European Union countries should recognise same-sex marriages, says European court’s senior adviser
Married same-sex couples should have the same right to freedom of movement as straight spouses, a senior adviser to the European Court of Justice has said.
The opinion was released as the ECJ hears the case of Romanian Adrian Coman, who tied the knot with his American partner, Claibourn Robert Hamilton, in Belgium in 2010.
Despite their legal marriage in a fellow European Union state, Romania is resisting the activist’s attempts to gain residency rights for his husband, as it does not allow same-sex marriage.
Belgian advocate general Melchior Wathelet wrote today that EU countries must recognise same-sex spouses in the same ways that they do straight spouses.
“While Member States are free to provide for marriage between persons of the same sex in their domestic legal system or not, they must fulfil their obligations under the freedom of movement of EU citizens,” he said.
Wathelet added that “the concept of ‘spouse’ within the meaning of the directive also includes spouses of the same sex.
Accordingly, such a person may also reside on a permanent basis in the territory of the Member State in which his or her spouse is established as an EU citizen after exercising his or her freedom of movement.
“That conclusion also applies in respect of that citizen’s country of origin, when he returns there after residing on a permanent basis in another Member State in which he has developed or consolidated a family life, as Mr Coman has done with Mr Hamilton in the present case.”
The senior adviser also stated that “in the area of family reunification, the objective of protecting the traditional family cannot justify discrimination on grounds of sexual orientation.”
The ECJ’s 28 judges are not bound by the opinions of the advocate generals, but follow them in the majority of cases.
More than a dozen EU countries have not legalised marriage equality, including Italy, Greece and Slovenia, but Wathelet was at pains to emphasise that this case was not about same-sex marriage.
In his opinion, he wrote – in bold – that “the legal issue at the centre of the dispute is not that of the legalisation of same-sex marriage, but that of the free movement of EU citizens”
Sophie in ‘t Veld, the Vice President of the European Parliament’s LGBTI Intergroup, told PinkNews: “This is fantastic news and a landmark opinion for rainbow families!
“Freedom of movement is a right of all EU citizens, it cannot be restricted because of whom they love.
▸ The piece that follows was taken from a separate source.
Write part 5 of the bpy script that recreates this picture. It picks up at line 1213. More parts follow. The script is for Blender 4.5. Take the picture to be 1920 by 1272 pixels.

The European Union protects our rights.”
If Coman’s bid is successful, the ruling would be controversial in Romania, where US evangelicals have pushed a law to ban same-sex marriage.
The country is moving towards holding a referendum on whether same-sex unions should be constitutionally banned and made illegal.
Anti-gay US evangelicals have rallied behind the push.
Last year, Kentucky clerk Kim Davis travelled to Romania with the Liberty Counsel, a right-wing Christian law group defined as an anti-LGBT hate group by the Southern Poverty Law Centre.
In a message to supporters, the group bragged about its interventions in the eastern European country in a bid to secure a ban on same-sex marriage.
The group said: “Liberty Counsel continues to assist the citizens of Romania who are working on a nationwide constitutional referendum that would modify their Constitution to clarify that marriage is the foundational and fundamental societal institution and is naturally defined as the union of one man and one woman.
“Romania’s Constitutional Court recently approved and confirmed more than three million citizen signatures (in a country of less than 20 million people) calling for the national referendum.
“Liberty Counsel provided that Court with an amicus brief in defence of natural marriage, to counter numerous briefs filed by Soros-backed non-governmental organisations, which called on Romania to abandon its national sovereignty and cede the definition of the family to the European Union.”